Kerstin Bergendal's work is based on a sense of wonder and curiosity about the world around her, and her artworks grow out of her intense continuous dialogue with it.

She always works with a focus on public spaces. By intervening in our shared spaces − the library, schoolyard, park and urban areas, she opens up their role and content for discussion. This provokes us to reimagine the concept of community, on which these spaces are created.

In Twenty Days in Viborg – A Journey, Bergendal proposes a different perspective on the concept and role of the historic museum. Her starting point is to question how the presented version of history is produced. Would a different version of history appear, had it been the product of a different set of parameters?

Inviting Rikke Johansen Smidt, the ethnologist from Viborg Museum, to be her travelling companion, she embarks on a constructed journey to the homes of twenty citizens of Viborg. Unlike a piece of classic predefined museum research, this journey maps contemporary Viborg using pure random logic. There are no prefixed focus areas or premeditated values for the journey. Each conversation takes its own unpredictable course. Each participant also directs the two companions onwards to the next person. Bergendal and Johansen Smidt have no control at all. Johansen Smidt records all conversations for posterity, while Bergendal acts as the traveller, documenting each home through 40 – 120 intuitive snapshot photographs. These photographs have now been bought by Viborg Museum.

In twenty additional short films, Bergendal invites us to share the moment much later, when each participant sees Bergendal's photographs for the first time. Triggered by the images, the participants share their memories and reflections of living in Viborg. These reflections develop a different history of the city of Viborg in the 21st century a web of intertwined personal relations that just happened to have one common physical point of departure.

From the outset it was decided that this work will be shown in Viborg Museum in exactly 25 years time.


Bodil Johanne Monrad,
Viborg Kunsthal
2013

 

 

In 2009, a series of coincidences led to me exhibiting in the public gallery in Viborg − a city I didn't previously know. And it was pure coincidence that one day I walked into Viborg historical museum and just happened to ask someone how this type of museum actually decides which version of our history should be told. How about everything that's not included? Everything that they didn't ask about back then?

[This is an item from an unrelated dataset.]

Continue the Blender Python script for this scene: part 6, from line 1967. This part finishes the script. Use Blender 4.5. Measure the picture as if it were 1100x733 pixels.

By chance, the ethnologist Rikke Johansen Smidt from Viborg Museum was already interested in finding out the answer to this question. She became my ethnological travelling companion on a constructed journey to the private homes of twenty different individuals in Viborg. One citizen per day, and a randomly chosen number of participants: Twenty different people − hence the name of the project.

Coincidence controlled all other parts of the process from then on: We found the first person, who directed us to the next. We didn't plan the conversations in advance. Instead each conversation found its own path. My role as "the traveller" perhaps gave us a general opening to ask about the aspects of daily life you don't often discuss. And in particular, I was allowed, like all travellers, to document my visit to each person's home with my camera. These are the snapshot-like photographs that appear in the films.

The twenty short films show the moment much later when each individual sees these photographs for the first time. And they document some of the memories and reflections that they trigger. A conversation, which like the images, moves between the details of where they live and a holistic perspective of the individual's life history.

With Twenty Days in Viborg A Journey, I propose a different perspective on the concept of museums, and a different way of recording our history than that which is typically used by cultural history museums. These institutions primarily collect objects which are selected on predefined collection themes and using a targeted search with regard to the methods and selection criteria specified by national museum legislation. Instead the history of contemporary Viborg, which is communicated through the journey undertaken by myself and Rikke, collects twenty individuals' vastly subjective and sometimes deeply personal life experiences. And these individuals only took part because they happened to be in each other's mind on the day we came by.